* **What this task involves**
Return the whole listing, line for line, without the pictures in it.
---
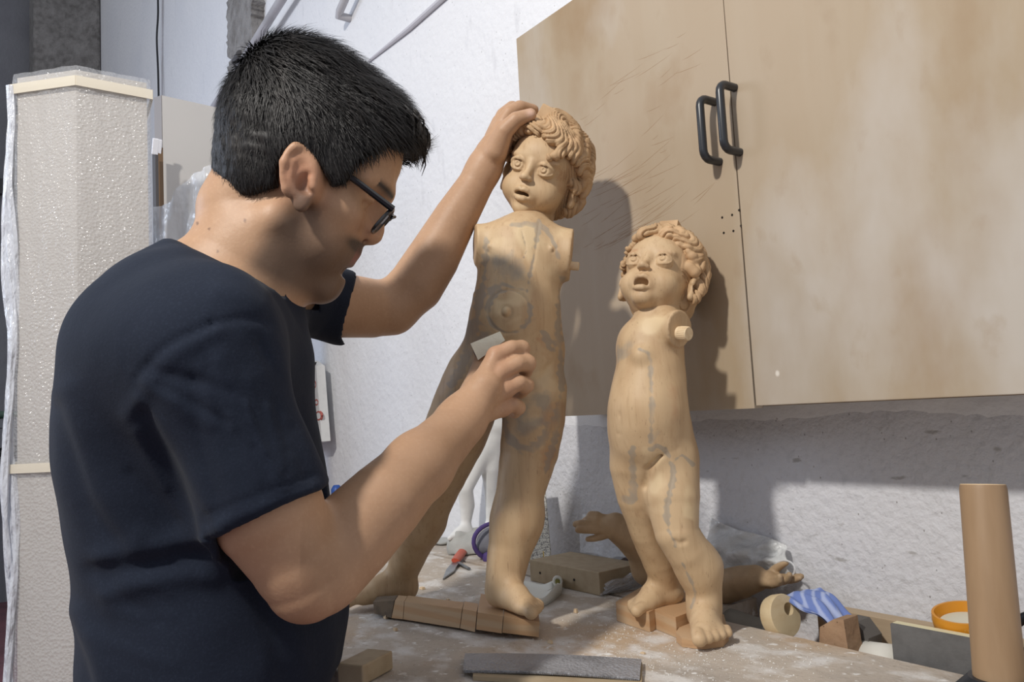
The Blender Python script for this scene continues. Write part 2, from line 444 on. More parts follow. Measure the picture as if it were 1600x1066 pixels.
c = onx(4, 714, xs); tag(MB().tube([c+np.array([0, -.12, .015]), c+np.array([0, .08, 0.03])], [0.02, 0.03], 10).build('dark_tool', blk, None, True), 'black tool on the lower shelf at far left', 'tool')
c = onx(8, 293, XB+0.04); tag(MB().box((XB+0.04, c[1], c[2]), (0.035, 0.35, 0.055)).build('dark_rail', mat('dark_rail', (58, 58, 62), 0.5)), 'dark horizontal rail on the grey back wall', 'rail')
pts = catmull([np.array([-4.9, -0.42, 0.012]), np.array([-4.75, -0.3, 0.012]), np.array([-4.8, -0.1, 0.012]), np.array([-4.6, 0.1, 0.012]), np.array([-4.4, 0.3, 0.012])], 6)
tag(MB().tube(pts, 0.012, 8).build('floor_cable', blk, None, True), 'black cable lying on the reddish floor at far left', 'cable')

# ------------------------------------------------------------------ bubble-wrapped column
card = mat('cream_card', (188, 182, 174), 0.8, layers=[('noise', 6, (178, 172, 164), 0.4, 0.7, 0.5)])
def bubble_mat(name, alpha, scale=62.0):
    m = mat(name, (240, 242, 246), 0.10, alpha=alpha, spec=0.8, bump=[('voronoi', scale, 0.9, 0.0035), ('noise', (9, 9, 3), 0.35, 0.03)])
    return m
bubble = bubble_mat('bubble_film', 0.22, 170.0); film_edge = mat('film_edge', (232, 236, 244), 0.2, alpha=0.75, bump=[('noise', (30, 30, 10), 1.0, 0.03)])
tape_m = mat('tape', (240, 232, 214), 0.35, alpha=0.7, bump=[('noise', 18, 0.2, 0.004)])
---
* **Task response**
The Blender Python script for this scene continues. Write part 2, from line 444 on. More parts follow. Measure the picture as if it were 1600x1066 pixels.
c = onx(4, 714, xs); tag(MB().tube([c+np.array([0, -.12, .015]), c+np.array([0, .08, 0.03])], [0.02, 0.03], 10).build('dark_tool', blk, None, True), 'black tool on the lower shelf at far left', 'tool')
c = onx(8, 293, XB+0.04); tag(MB().box((XB+0.04, c[1], c[2]), (0.035, 0.35, 0.055)).build('dark_rail', mat('dark_rail', (58, 58, 62), 0.5)), 'dark horizontal rail on the grey back wall', 'rail')
pts = catmull([np.array([-4.9, -0.42, 0.012]), np.array([-4.75, -0.3, 0.012]), np.array([-4.8, -0.1, 0.012]), np.array([-4.6, 0.1, 0.012]), np.array([-4.4, 0.3, 0.012])], 6)
tag(MB().tube(pts, 0.012, 8).build('floor_cable', blk, None, True), 'black cable lying on the reddish floor at far left', 'cable')

# ------------------------------------------------------------------ bubble-wrapped column
card = mat('cream_card', (188, 182, 174), 0.8, layers=[('noise', 6, (178, 172, 164), 0.4, 0.7, 0.5)])
def bubble_mat(name, alpha, scale=62.0):
    m = mat(name, (240, 242, 246), 0.10, alpha=alpha, spec=0.8, bump=[('voronoi', scale, 0.9, 0.0035), ('noise', (9, 9, 3), 0.35, 0.03)])
    return m
bubble = bubble_mat('bubble_film', 0.22, 170.0); film_edge = mat('film_edge', (232, 236, 244), 0.2, alpha=0.75, bump=[('noise', (30, 30, 10), 1.0, 0.03)])
tape_m = mat('tape', (240, 232, 214), 0.35, alpha=0.7, bump=[('noise', 18, 0.2, 0.004)])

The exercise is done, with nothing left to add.